『冷たい十字路』津村記久子

前作ほど大絶賛ではないけど、やっぱ面白い。
津村作品では登場人物がなぜかカタカナで、でもそれが虚構性というか作られた物語という感じを与えるよりも、むしろより現実に迫ってるように感じられるのはなぜなんだろう。
この登場人物への微妙な距離感覚が、現実生活での他人への距離感覚をより映すものとなっているからだろうか。


十字路での自転車事故を、多人称というか、複数の人間の視点から描いた作品で、結局ものごとは何も解決せず、極めてドライな認識で物語は終わる。


一人の人間を小説のなかで掘り下げて多面的に描けば、どこにも悪い人などいない、という事になるのだが、同時に、人間の一面として、人はちょっとした悪意を抱くことから逃れられない。
そういう所を描くのは、津村はとてもうまくて、カタカナ名であることもうまく作用している。
どうして、その悪意を描くことから逃れるのがそう簡単ではないのか。理由も判然とせずそんな事言い切っていいのかという問題もあるが、その悪意はたんにストレスが原因という事でもないのではないか、とは思う。だが、常に存在する人間の本性かというとそれもまたしっくりこない。

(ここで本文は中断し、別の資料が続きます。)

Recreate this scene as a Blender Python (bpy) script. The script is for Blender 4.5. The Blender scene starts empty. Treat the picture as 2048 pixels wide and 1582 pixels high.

この作品では、過去の事故への無意識の復讐、を示唆しつつ終わるわけだが、となるとこれはちょっとした悪意どころではない別の話といっても良いものなのだが、あくまで示唆程度に終わる。
それを傍観者として見ている主人公(のうちの一人)のドライさ加減には、とてもリアルな、身近なものを感じる。
どうしてこんなふうに上手く書くことができるのかいつも驚かされているが、今回は、会話の内容の意味など、少しつっかえてしまう所があり、もちろん私の読解力のせいなのだが、ひとつ評価は落とした。